Sur la photo, le candidat est très grand, le maire de taille moyenne et la suppléante toute petite, faisant penser aux Dalton et apportant un effet comique à l’affiche, ce qui n’est probablement pas le but recherché.
“Pourquoi ne pas les avoir pris en photo assis?”, s’interroge Valentina Tirloni, qui relève: “Il y a quelque chose d’humiliant pour la suppléante” qui peut entraîner un effet négatif sur un récepteur (la personne qui regarde l’affiche) féminin.
Autre erreur selon l’experte en communication politique, Graig Monetti ne porte pas de cravate. Faute de goût également pour Anne Ramos avec une veste marine portée sur un T-shirt rose à logo.
Le sourire est crispé. Le candidat se détache sur un paysage désertique, ce qui renvoie une image assez désolante et évoque l’isolement.
“Ensemble! n’est pas vraiment un logo. Il n’y a pas de message graphique. Le mouvement est pourtant une coalition et regroupe un ensemble de partis qu’on s’attendait à voir figurer.”
La mention “majorité présidentielle” fonctionne comme un message subliminal comme si le mouvement avait déjà gagné. Il n’y a pas (encore?) de majorité présidentielle puisque le second tour n’a pas eu lieu.
“Sur la photo, la présence de Christian Estrosi, en sa qualité de mentor, debout au milieu du duo que forment le candidat est sa suppléante brouille le message: pour qui vote-t-on? Elle suggère que Philippe Pradal seul ne peut pas arriver à gagner”, relève Valentina Tirloni.
“Le trio marche, ce qui est dynamique. Le cadrage en entier est toujours plus flatteur. En revanche pourquoi avoir couper les pieds? Je ne peux que m’interroger: ont-ils les pieds sur terre?”
“La taille de la photo du candidat et de sa suppléante est équilibrée et celle, plus petite, en médaillon, en bas à droite de Jean-Luc Mélenchon, rappelle bien pour qui on vote. En revanche le choix des couleurs pose question. C’est comme lorsqu’on s’habille, choisir plus de trois couleurs est hasardeux. On retrouve le rouge, couleur de la gauche, le vert des écologistes mais pourquoi ce bandeau bleu, couleur de la droite? Le mot “ nouvelle” en violet, couleur de la pénitence, du liturgique, passe mal en politique. Les mots “union populaire” sont en bleu et évoque une fois encore la droite ou le conformisme. On est dans l’ambiguïté. Un choix peut-être volontaire pour mieux convaincre les électeurs sur une terre traditionnellement de droite.”
Compilation de logos: on ne sait pas quelle est l’identité du candidat.
Toutes les affiches du Rassemblement national sont conçues sur le même modèle, seule la photo du candidat change. Marine Le Pen apparaît à côté du candidat, là où on s’attend à voir le suppléant, ce qui entraîne de la confusion. Phénomène renforcé par la présence, en bas à gauche, de la photo de Jordan Bardella. Ce qui interroge. Marine Le Pen est-elle en train d’organiser sa transition?
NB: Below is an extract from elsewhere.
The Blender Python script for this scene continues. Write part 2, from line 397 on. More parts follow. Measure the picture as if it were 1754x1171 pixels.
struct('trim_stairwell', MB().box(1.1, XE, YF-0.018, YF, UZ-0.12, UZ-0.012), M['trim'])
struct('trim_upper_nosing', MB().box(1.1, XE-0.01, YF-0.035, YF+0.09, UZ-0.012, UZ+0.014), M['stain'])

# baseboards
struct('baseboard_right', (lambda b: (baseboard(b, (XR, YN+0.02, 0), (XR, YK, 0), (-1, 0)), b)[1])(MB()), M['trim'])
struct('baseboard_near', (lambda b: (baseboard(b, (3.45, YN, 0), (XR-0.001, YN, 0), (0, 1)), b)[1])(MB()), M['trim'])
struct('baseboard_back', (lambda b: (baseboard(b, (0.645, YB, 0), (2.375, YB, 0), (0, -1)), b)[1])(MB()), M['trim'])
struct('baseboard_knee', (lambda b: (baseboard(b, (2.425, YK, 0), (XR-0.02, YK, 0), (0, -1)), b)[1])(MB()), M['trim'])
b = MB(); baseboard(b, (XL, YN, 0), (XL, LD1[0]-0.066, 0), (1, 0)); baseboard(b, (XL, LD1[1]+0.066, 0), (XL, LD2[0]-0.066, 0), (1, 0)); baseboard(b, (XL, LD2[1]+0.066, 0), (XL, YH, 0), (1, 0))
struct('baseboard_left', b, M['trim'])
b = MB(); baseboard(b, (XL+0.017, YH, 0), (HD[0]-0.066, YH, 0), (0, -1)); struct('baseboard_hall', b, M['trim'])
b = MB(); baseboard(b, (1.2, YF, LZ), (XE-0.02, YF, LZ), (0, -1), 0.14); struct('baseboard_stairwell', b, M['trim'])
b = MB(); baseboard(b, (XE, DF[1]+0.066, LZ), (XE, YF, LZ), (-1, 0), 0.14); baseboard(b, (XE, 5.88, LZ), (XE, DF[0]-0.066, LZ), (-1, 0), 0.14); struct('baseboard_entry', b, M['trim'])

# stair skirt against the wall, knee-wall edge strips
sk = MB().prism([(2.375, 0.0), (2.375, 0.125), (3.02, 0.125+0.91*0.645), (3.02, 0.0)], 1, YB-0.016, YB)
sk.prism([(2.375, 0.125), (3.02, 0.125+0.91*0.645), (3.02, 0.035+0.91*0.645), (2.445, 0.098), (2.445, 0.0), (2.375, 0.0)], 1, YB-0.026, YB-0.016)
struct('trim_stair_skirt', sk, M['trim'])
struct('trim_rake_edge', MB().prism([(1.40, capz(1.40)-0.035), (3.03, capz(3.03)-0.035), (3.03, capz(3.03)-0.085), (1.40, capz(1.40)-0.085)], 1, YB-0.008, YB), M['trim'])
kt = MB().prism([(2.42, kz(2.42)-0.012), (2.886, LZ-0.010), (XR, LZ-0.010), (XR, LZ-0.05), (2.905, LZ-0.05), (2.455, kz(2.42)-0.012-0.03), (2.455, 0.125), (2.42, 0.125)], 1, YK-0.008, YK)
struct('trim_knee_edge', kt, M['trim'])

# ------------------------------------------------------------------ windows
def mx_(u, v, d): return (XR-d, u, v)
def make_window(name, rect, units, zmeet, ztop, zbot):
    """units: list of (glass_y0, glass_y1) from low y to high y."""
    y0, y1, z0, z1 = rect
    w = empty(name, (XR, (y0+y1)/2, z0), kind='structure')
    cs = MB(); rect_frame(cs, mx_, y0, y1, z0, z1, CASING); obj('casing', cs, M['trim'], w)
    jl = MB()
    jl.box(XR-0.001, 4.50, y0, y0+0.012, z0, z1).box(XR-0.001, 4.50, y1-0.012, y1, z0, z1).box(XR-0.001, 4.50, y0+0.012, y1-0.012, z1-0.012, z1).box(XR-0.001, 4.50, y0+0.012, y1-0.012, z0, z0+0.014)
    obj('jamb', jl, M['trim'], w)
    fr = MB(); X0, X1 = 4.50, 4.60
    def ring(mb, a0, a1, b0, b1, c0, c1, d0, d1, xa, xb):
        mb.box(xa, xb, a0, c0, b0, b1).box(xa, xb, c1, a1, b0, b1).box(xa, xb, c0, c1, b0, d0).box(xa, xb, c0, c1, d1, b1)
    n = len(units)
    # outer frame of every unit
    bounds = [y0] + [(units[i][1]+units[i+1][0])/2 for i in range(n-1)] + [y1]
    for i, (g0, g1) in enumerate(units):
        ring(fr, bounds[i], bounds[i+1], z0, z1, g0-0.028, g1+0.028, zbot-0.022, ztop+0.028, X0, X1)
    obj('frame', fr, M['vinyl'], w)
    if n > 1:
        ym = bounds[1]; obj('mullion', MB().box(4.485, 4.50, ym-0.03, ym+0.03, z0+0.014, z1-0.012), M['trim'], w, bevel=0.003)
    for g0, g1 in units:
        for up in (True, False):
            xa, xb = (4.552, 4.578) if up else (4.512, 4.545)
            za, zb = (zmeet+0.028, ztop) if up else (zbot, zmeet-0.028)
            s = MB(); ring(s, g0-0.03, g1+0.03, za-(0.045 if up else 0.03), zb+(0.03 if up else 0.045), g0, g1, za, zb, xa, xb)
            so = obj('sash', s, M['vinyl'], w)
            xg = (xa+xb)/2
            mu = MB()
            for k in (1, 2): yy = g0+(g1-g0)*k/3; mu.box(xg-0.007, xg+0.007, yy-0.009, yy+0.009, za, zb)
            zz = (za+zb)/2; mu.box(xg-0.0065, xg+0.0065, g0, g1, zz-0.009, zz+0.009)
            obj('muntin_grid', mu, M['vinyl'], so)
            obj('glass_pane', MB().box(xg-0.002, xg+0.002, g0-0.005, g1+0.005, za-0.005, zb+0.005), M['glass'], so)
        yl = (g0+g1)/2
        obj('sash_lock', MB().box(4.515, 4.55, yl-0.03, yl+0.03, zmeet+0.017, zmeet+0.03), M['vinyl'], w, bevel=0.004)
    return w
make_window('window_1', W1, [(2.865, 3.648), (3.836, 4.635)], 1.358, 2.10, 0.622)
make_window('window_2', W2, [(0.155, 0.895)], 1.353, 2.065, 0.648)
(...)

La profession ou la fonction est mentionnée: c’est du concret!
Le logo apparait en gros et en couleur: on assume.
Sur la photo, le candidat est encadré par Emmanuel Macron et Edouard Philippe. Le candidat revendique son appartenance. “ Mais on dirait une affiche de cinéma, c’est plutôt risible”, note Valentina Tirloni.
Son appartenance va jusque dans le choix de la couleur de sa veste: un bleu qui tend vers le marine. C’est celle du nouveau bleu du drapeau français, changé en 2020 par Emmanuel Macron.